The old woman quietly departed on March 30, 1911, when the ice drift began on the Neva. The funeral day for Matronushka coincided with Palm Sunday. It is noteworthy that the liturgy, on the day of the funeral, was performed by priest Pyotr Skipetrov, who became the first Petrograd new martyr a few years later.

It is known that Matronushka was highly revered by the royal family. In 1901 Empress Alexandra Feodorovna gave birth to her fourth daughter, Anastasia, and there was a fear by Tsar Nicholas II and the Empress that he would not have an heir. Matronushka the Barefooted was the first of those renowned for their prophetic gift to be brought to the palace and over the course of several days they were assured through her prophetic gift that they would receive a male heir. Empress Alexandra Feodorovna, upon learning of the death of the blessed old woman, cried for a long time. By her order, a wreath was sent to the grave. Known photographer Karl Bulla and the poet Anna Akhmatova also revered Matronushka.

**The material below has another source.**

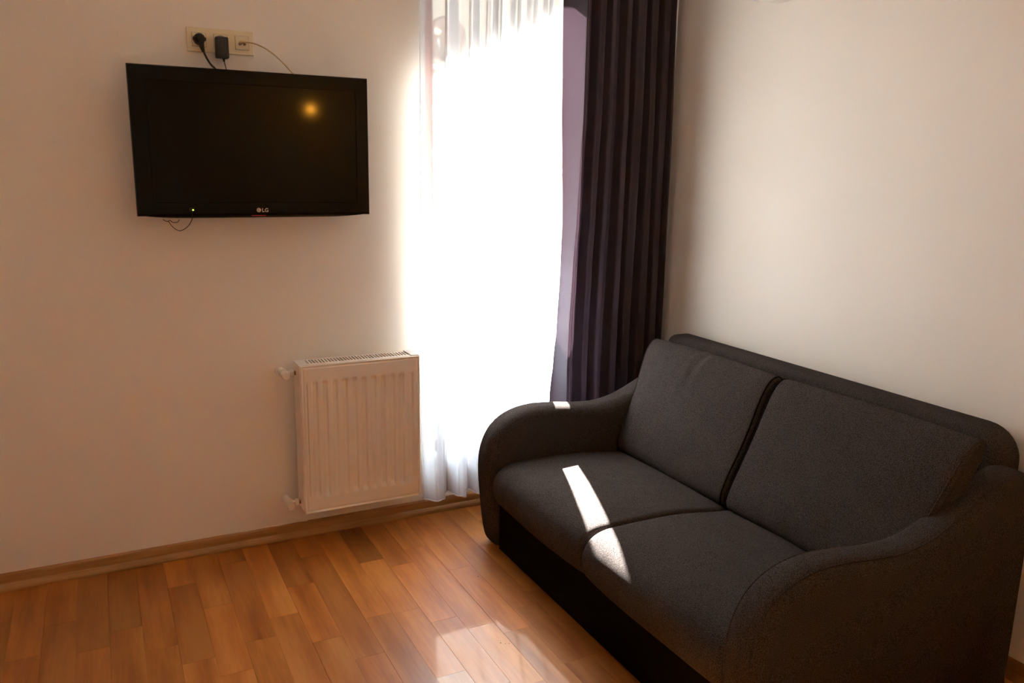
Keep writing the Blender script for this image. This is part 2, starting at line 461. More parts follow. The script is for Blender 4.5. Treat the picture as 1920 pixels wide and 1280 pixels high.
# satellite dish seen through the top of the sheer
def cam_ray_at(px, py, yv):
    d = fw*1534.82748 + rr*(px-960) - uu*(py-640)
    C = Vector((-2.38262764, -3.16204683, 1.49043733))
    t = (yv - C.y)/d.y
    return C + d*t
DC = Vector((.375, 3.6, 2.545))
dish = thing('satellite_dish', DC, 'round grey-beige satellite dish outside, seen through the top of the sheer curtain', 'satellite dish')
ax = Vector((-.62, -.72, .12)).normalized(); s1 = ax.cross(Vector((0,0,1))).normalized(); s2 = s1.cross(ax)
R = .185; v = []; f = []
for side in (0, 1):
    for i in range(7):
        rr_ = R*i/6
        for k_ in range(32):
            a_ = 2*math.pi*k_/32
            v.append(DC + s1*(math.cos(a_)*rr_) + s2*(math.sin(a_)*rr_) - ax*(.05*(1-(i/6)**2) + .006*side))
for side in (0, 1):
    o_ = side*7*32
    for i in range(6):
        for k_ in range(32):
            k2 = (k_+1) % 32
            f.append((o_+i*32+k_, o_+i*32+k2, o_+(i+1)*32+k2, o_+(i+1)*32+k_))
for k_ in range(32):
    f.append((6*32+k_, 6*32+(k_+1) % 32, 13*32+(k_+1) % 32, 13*32+k_))
mesh_obj('reflector', v, f, M_dish, dish, True)
G().tube([DC-s2*R, DC+ax*.18-s2*.05], .008, 8).build('feed_arm', M_steel, dish, True)
G().tube([DC+ax*.16, DC+ax*.22], .022, 12).build('receiver', M_ivory, dish, True)
G().tube([DC-ax*.05, DC-ax*.12, DC-ax*.12+Vector((0,0,-4.0))], .02, 10).build('mast', M_steel, dish, True)

# ------------------------------------------------------------------ sofa
def padded(profile, ya, yb, r, disp=None, nseg=6, nmid=10, plane='xz', wt=None, flat=False):
    """closed loop 'profile' (u,w) swept from ya to yb with rounded rims of radius r."""
    P = [Vector((a, b)) for a, b in profile]; n = len(P)
    area = sum(P[i].x*P[(i+1) % n].y - P[(i+1) % n].x*P[i].y for i in range(n))
    if area < 0: P.reverse()
    N_ = []
    for i in range(n):
        t = (P[(i+1) % n] - P[i-1]).normalized(); N_.append(Vector((t.y, -t.x)))
    if flat:      # standing on the floor: keep the sole level, inset it sideways only
        for i in range(n):
            if P[i].y < .05:
                N_[i] = Vector((-1 if P[i].x < -.9 else 0, 0)) * min(1, max(0, (-.85-P[i].x)/.15)) if P[i].x < -.5 else Vector((.3 if P[i].x > -.2 else 0, 0))
    st_ = [(ya + r*(1-math.cos(math.pi/2*k_/nseg)), r*(1-math.sin(math.pi/2*k_/nseg))) for k_ in range(nseg+1)]
    en_ = [(yb - (y_-ya), d_) for y_, d_ in reversed(st_)]
    mid = [(ya+r + (yb-ya-2*r)*i/nmid, 0.0) for i in range(1, nmid)]
    V = []; F = []
    stn = st_ + mid + en_
    for y_, d_ in stn:
        for i in range(n):
            q = P[i] - N_[i]*(d_*(wt(P[i]) if wt else 1))
            p3 = Vector((q.x, y_, q.y))
            if disp: p3 = disp(p3, (y_-ya)/(yb-ya), i, n)
            if plane == 'yz': p3 = Vector((p3.y, p3.x, p3.z))
            V.append(p3)
    for s_ in range(len(stn)-1):
        for i in range(n):
            j = (i+1) % n
            F.append((s_*n+i, s_*n+j, (s_+1)*n+j, (s_+1)*n+i))
    F.append(tuple(range(n))); F.append(tuple(range((len(stn)-1)*n, len(stn)*n)))
    return V, F, P

def resample(ctrl, n=7, closed=True):
    P = [Vector((a, b, 0)) for a, b in ctrl]; m_ = len(P); out = []
    for i in range(m_):
        p0, p1, p2, p3 = P[i-1], P[i], P[(i+1) % m_], P[(i+2) % m_]
        for k_ in range(n):
            t = k_/n
            q = 0.5*((2*p1) + (-p0+p2)*t + (2*p0-5*p1+4*p2-p3)*t*t + (-p0+3*p1-3*p2+p3)*t**3)
            out.append((q.x, q.y))
    return out

sofa = thing('sofa', (-.58, -1.12, 0), 'charcoal grey fabric two-seat sofa with low curved arms against the right wall', 'sofa')
armc = [(-1.050,.010),(-1.074,.05),(-1.092,.18),(-1.103,.33),(-1.092,.42),(-1.055,.492),(-.99,.54),(-.90,.563),(-.80,.562),(-.68,.549),(-.58,.545),
        (-.48,.562),(-.38,.603),(-.28,.650),(-.19,.677),(-.12,.682),(-.085,.655),(-.08,.60),(-.08,.35),(-.08,.06),(-.085,.012),(-.3,.005),(-.7,.005),(-.98,.004),(-1.03,.005)]
armp = resample(armc, 5)
for ya, yb, outer in ((-.46, -.335, 'far'), (-1.905, -1.785, 'near')):
    def arm_disp(p, t, i, n, m=(ya+yb)/2):
        p.y = m + (p.y-m)*(1-.22*max(0, 1-p.z/.07)); return p
    V, F, P = padded(armp, ya, yb, .045, arm_disp, 7, 10, 'xz', lambda q: (1 if q.x < -.2 else max(.35, (-.08-q.x)/.12)), True)
    a_ = mesh_obj('armrest', V, F, M_sofa, sofa, True)
    # piping along the front rim
    for ypos in (() if outer == 'far' else (ya+.020, yb-.020)):
        pth = [Vector((x, ypos, z)) for x, z in armp if z > .015]
        cx, cz = -.6, .3
        i0 = 0
        g = G()
        ring = [(x, z) for x, z in armp]
        n_ = len(ring); off = []
        for i in range(n_):
            t = (Vector(ring[(i+1) % n_]) - Vector(ring[i-1])).normalized()
            nn = Vector((-t.y, t.x))
            off.append((ring[i][0]+nn.x*-.0, ring[i][1]))
        sel = [i for i in range(n_) if ring[i][1] > .03 and ring[i][0] < -.13]
        pts = []
        for i in sel:
            t = (Vector(ring[(i+1) % n_]) - Vector(ring[i-1])).normalized(); nn = Vector((-t.y, t.x))
            pts.append(Vector((ring[i][0]+nn.x*(-.0075 if True else 0), ypos, ring[i][1]+nn.y*(-.0075))) )
        pts.sort(key=lambda p: 0) 
        g.tube(pts, .0028, 6)
        g.build('piping', M_sofa, a_, True)

# base box and front valance
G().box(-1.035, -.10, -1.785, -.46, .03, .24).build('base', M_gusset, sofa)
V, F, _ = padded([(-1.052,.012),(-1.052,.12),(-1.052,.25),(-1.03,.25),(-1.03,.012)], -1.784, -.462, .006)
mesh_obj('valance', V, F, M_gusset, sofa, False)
for fy in (-.55, -1.69):
    for fx in (-.95, -.2):
        G().tube([(fx,fy,0),(fx,fy,.03)], [.02,.025], 12).build('foot', M_blackpl, sofa, True)

# seat cushions
seatc = [(-.40,.30),(-.45,.335),(-.56,.352),(-.70,.368),(-.85,.375),(-.96,.374),(-1.03,.366),(-1.075,.338),(-1.094,.29),(-1.088,.24),(-1.068,.212),(-1.02,.20),(-.80,.20),(-.45,.20),(-.39,.24)]
seatp = resample(seatc, 6)
def seat_disp(seed):
    def d(p, t, i, n):
        c = math.sin(math.pi*min(max(t, 0), 1))**.45
        if p.z > .26:
            p.z += .014*(c-.55) * min(1, (p.z-.26)/.06)
        if p.x < -1.0: p.x -= .014*(c-.6)
        p.z += .0015*math.sin(p.x*19+seed)*math.sin(p.y*13+seed)
        return p
    return d
for sd_, (ya, yb) in enumerate(((-1.119, -.461), (-1.784, -1.121))):
    V, F, _ = padded(seatp, ya, yb, .024, seat_disp(sd_*3), 7, 24)
    mesh_obj('seat_cushion', V, F, M_sofa, sofa, True)

# backrest panel against the wall
bc = []
def rrect(y0, y1, z0, z1, r0_, r1_):
    pts = [(y0, z0), (y1, z0)]
    for k_ in range(9):
        a_ = math.pi/2*k_/8; pts.append((y1-r1_+r1_*math.cos(a_), z1-r1_+r1_*math.sin(a_)))
    for k_ in range(9):
        a_ = math.pi/2*k_/8; pts.append((y0+r0_-r0_*math.sin(a_), z1-r0_+r0_*math.cos(a_)))
    return pts
bp_ = rrect(-1.825, -.275, .03, .778, .10, .045)
# densify straight top edge not needed: panel is planar
V, F, _ = padded(bp_, -.145, -.022, .035, None, 6, 4, 'yz')
back = mesh_obj('back_panel', V, F, M_sofa, sofa, True)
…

About 25,000 people gathered for the funeral of the blessed old woman Matronushka. The farewell words of Archimandrite Alexander were touching: “... The Lord sets aside such lamps that arouse among the people a love for the Orthodox Church.... We will pray in the hope that there, in the other world, we will be not far from this woman who has risen to such a spiritual height. At the height of the Heavenly Throne, do not forget us, Matronushka, with your prayers.”

They buried her at the at the Chapel of the Mother of God “Joy of All Who Sorrow”. In Soviet times, this chapel was destroyed, and the grave of the blessed Matronushka was lost. In the 1990s, the surviving chapel turned into a church, which became the courtyard of the Zelenetsk Holy Trinity Monastery.

In 1997, the grave of the blessed Matronushka the Barefooted was found and restored, and near her on Sundays funeral services are performed. Newly believing people got the opportunity to come to the blessed old woman to ask her for help through her intercessions. The Matronushka does not reject anyone, she prays for everyone, and helps everyone as much as possible, as testified by her numerous miracles.